Google published a Chrome app in the Windows Store earlier today, which just directed users to a download link to install the browser. Microsoft isn’t impressed with Google’s obvious snub of the Windows Store, and it’s taking action. “We have removed the Google Chrome Installer App from Microsoft Store, as it violates our Microsoft Store policies,” says a Microsoft spokesperson in a statement to The Verge.

All Together

The business of the open web search is increasingly challenged as wall-gardens emerge. Facebook has taken its billions of people with it, locking Google out of the game. LinkedIn would have done a similar thing, but is happy because Google pays to have access to its open data. But where it matters like Amazon and Facebook, those entities do not need any help. The business model of asking Google to pay LinkedIn works for LinkedIn because it needs that extra money, and the risk is minimal. If you Google anyone that is not a celebrity, there is a likelihood that the person’s LinkedIn page will show top on Google. Google wants to make search relevant but that does not mean it controls what happens in the next step.
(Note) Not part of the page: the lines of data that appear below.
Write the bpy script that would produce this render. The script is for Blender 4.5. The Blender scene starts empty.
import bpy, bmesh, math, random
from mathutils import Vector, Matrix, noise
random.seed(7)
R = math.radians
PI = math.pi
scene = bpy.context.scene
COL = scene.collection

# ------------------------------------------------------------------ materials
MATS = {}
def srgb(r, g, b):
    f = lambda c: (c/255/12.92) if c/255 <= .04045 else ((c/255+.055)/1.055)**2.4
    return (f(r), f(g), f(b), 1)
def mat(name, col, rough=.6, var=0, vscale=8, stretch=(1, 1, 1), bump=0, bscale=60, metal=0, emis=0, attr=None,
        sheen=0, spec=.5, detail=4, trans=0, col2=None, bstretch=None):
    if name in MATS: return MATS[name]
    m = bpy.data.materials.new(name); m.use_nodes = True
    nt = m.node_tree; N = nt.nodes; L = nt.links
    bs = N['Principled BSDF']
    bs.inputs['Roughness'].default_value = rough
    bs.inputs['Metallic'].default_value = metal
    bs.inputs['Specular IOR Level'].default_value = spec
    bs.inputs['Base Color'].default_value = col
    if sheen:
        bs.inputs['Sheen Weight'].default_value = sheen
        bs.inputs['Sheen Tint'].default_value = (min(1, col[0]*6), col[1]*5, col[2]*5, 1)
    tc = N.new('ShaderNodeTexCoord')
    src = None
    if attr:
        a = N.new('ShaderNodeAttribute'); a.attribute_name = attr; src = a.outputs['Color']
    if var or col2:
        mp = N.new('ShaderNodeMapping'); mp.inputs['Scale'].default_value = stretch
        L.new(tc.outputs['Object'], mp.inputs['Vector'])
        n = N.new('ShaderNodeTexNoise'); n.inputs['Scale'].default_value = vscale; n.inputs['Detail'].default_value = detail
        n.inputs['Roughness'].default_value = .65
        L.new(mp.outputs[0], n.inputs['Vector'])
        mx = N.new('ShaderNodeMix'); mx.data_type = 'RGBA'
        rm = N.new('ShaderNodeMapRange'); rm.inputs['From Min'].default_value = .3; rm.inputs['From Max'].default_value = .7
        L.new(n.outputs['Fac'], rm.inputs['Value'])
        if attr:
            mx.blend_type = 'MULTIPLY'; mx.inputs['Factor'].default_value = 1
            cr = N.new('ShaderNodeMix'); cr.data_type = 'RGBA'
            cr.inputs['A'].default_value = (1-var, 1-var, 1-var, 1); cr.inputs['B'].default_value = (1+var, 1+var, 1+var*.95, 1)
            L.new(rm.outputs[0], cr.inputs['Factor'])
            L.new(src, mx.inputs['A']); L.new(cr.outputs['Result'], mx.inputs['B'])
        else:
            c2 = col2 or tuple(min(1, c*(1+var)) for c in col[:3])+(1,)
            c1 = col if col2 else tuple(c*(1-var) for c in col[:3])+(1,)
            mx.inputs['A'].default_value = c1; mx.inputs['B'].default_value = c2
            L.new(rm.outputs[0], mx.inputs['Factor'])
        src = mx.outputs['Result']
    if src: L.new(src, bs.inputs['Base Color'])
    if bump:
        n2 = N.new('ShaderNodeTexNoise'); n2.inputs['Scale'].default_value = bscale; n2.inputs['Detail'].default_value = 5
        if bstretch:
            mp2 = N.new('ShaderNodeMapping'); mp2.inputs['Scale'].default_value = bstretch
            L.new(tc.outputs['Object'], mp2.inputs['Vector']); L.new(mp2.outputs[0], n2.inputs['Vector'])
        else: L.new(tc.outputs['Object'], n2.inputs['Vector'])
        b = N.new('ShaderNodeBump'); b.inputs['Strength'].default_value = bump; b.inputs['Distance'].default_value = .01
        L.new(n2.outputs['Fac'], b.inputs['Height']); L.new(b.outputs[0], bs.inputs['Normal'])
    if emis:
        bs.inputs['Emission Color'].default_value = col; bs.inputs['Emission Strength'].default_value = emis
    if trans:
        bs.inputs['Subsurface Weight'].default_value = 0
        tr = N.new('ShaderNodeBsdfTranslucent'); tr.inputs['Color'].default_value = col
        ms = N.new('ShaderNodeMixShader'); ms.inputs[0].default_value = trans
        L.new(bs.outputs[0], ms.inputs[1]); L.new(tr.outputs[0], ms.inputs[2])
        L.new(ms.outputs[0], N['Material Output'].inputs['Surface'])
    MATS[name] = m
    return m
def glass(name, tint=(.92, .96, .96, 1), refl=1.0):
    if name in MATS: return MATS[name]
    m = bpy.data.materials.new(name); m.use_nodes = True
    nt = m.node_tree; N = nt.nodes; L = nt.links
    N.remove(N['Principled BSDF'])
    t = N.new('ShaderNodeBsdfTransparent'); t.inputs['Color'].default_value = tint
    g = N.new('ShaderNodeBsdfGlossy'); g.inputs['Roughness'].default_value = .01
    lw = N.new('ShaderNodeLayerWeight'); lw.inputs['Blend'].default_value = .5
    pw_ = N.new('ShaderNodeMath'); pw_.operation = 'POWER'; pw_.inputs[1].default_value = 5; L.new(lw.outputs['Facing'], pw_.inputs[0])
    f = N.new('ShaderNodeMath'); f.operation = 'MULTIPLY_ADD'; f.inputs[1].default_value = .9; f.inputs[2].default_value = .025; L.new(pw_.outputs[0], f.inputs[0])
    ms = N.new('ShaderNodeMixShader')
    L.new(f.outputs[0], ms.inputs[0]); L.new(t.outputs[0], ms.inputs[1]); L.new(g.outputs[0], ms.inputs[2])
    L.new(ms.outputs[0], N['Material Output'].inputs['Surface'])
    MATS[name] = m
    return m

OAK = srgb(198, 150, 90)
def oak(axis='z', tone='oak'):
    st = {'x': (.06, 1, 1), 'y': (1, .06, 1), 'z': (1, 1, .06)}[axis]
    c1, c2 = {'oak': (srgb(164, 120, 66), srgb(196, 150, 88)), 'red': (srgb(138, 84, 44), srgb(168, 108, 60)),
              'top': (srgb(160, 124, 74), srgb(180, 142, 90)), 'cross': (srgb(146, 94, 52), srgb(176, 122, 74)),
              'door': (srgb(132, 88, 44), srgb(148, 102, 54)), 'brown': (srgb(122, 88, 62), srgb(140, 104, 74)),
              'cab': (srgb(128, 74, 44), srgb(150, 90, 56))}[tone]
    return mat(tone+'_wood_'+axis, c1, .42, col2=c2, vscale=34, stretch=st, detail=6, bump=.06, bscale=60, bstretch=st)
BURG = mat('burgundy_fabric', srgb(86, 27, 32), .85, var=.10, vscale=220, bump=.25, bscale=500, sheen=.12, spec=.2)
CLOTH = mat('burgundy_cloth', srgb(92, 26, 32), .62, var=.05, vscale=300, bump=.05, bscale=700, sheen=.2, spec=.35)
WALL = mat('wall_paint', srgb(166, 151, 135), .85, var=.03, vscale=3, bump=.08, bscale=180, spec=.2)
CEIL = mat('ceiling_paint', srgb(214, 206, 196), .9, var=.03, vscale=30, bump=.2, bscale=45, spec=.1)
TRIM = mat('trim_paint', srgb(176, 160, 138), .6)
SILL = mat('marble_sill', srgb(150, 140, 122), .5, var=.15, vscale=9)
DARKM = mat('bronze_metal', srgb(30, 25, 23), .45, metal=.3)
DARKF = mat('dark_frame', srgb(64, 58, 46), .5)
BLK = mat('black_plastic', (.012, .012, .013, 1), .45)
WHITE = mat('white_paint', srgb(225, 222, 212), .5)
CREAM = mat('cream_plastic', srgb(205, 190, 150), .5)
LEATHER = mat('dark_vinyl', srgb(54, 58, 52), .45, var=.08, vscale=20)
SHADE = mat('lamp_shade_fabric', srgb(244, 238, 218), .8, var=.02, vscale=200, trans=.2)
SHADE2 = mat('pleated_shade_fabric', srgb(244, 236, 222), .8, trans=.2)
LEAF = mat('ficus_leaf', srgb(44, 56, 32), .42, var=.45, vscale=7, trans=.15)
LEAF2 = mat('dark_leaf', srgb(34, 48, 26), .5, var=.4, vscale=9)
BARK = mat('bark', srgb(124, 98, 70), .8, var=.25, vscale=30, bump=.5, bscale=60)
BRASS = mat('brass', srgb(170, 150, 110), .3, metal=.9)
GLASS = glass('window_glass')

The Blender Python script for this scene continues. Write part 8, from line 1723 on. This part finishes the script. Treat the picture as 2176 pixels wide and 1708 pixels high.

Google remains the king of search but it is very clear that if it does not arrest these situations, it may not be hosting the most relevant searches. Google understands that and is doing all necessary to fight for its future. The escalation with Amazon and Microsoft are signs great wars await. These digital entities may become the breakers of the net neutrality principle, even as the world looks to telcos like AT&T, Verizon and Comcast.

My prediction is that YouTube could become a wall-garden requiring members to login before they can watch contents within years. That is the only way to return the fire to Amazon, Facebook and others that have their walled contents while feeding on Google’s. Google’s challenge is that its services are free for all to use, but its arch-rivals have walled their services. How it handles that will determine how it can feed on the cached open internet with its robots.